Colman, Bishop of Lindisfarne, presented the Irish case, with Wilfrid, a Northumbrian who had travelled to the Continent and was now abbot of Ripon, speaking for the Roman side. Each appealed to traditions established by Christ’s Apostles. Colman said he was following the practice of St John, maintained by the Irish missionary, St Columba of Iona (d. 597). 

Wilfrid called upon the authority of St Peter. When Oswiu asked who was the gatekeeper of heaven', he quoted Christ’s own words in the Gospel of St Matthew:

You are Peter and upon this rock I shall build my church and the gates of hell shall not prevail against it and to you I give the keys to the kingdom of heaven.

As Colman could not cite similar authority for his position, Oswiu decided that Roman practices, including the method for calculating the date of Easter, should prevail. According to Bede, he pronounced:

Peter is guardian of the gates of heaven, and I shall obey his commands to the best of my knowledge and ability; otherwise, when I come to the gates of the kingdom, he who holds the keys may not be willing to open them.

Bede reported that all those present – high and low alike – agreed with the decision, though Colman and a few followers who refused to conform to Roman practices withdrew to Iona.

Manuscript illustration showing Christ in Majesty, with St Peter (right) holding the Keys of Heaven
A traditional depiction from a late Anglo-Saxon manuscript of ‘Christ in Majesty’, with St Peter (right) holding the keys of heaven. It was Christ’s endorsement of St Peter in the Gospels that persuaded King Oswiu to follow the Roman tradition in calculating the date of Easter
© British Library Board

Clear-cut Divisions?

Some modern historians have interpreted the synod as early evidence of a clash between the centralising, authoritarian papacy in Rome and an independent native ‘Celtic’ or British Church. For these historians, events in 7th-century Northumbria foreshadowed the Reformation of the 16th century and the establishment of the Protestant Church of England, which rejected papal authority.

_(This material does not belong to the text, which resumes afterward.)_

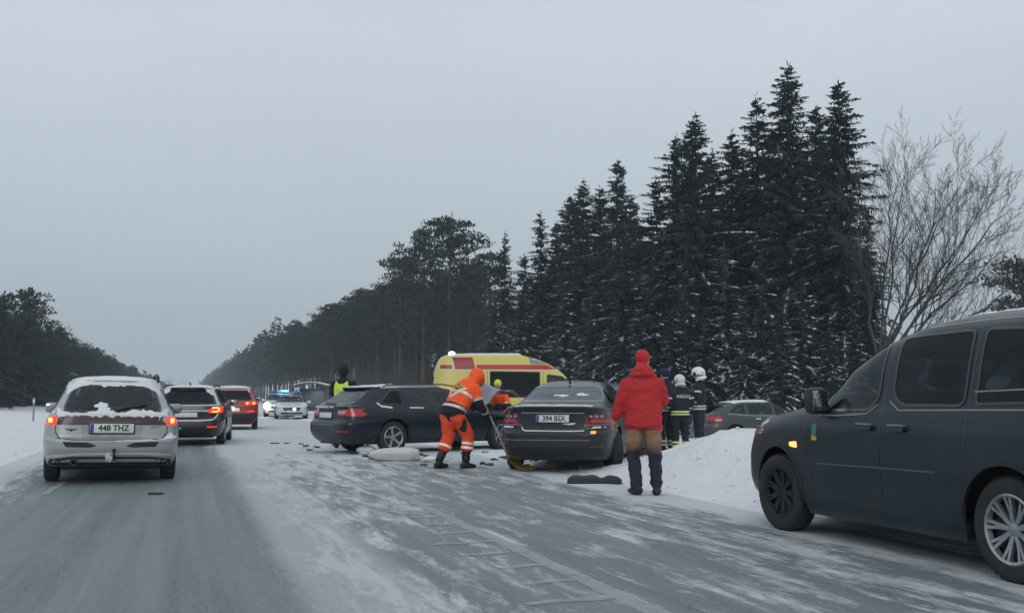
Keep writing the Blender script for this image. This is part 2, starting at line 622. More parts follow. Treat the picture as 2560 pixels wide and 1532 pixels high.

But in reality, this was far from being the case. The Irish and Roman missionaries shared the same fundamental beliefs – there was much more that united them than divided them. By the time of the synod, the southern Irish had already adopted the Roman calculation of Easter, which by the early 8th century was also being followed by monks at Iona.

Nevertheless, by standardising the practices of the Northumbrian Church according to the Roman tradition, the synod was a landmark in the history of the Church in England – one which brought together two Christian traditions already in the process of merging. From this point on, Anglo-Saxon Christians celebrated Easter, the holiest of all Christian festivals, on the same day as their co-religionists in mainland Europe. This unity of observance endures to this day.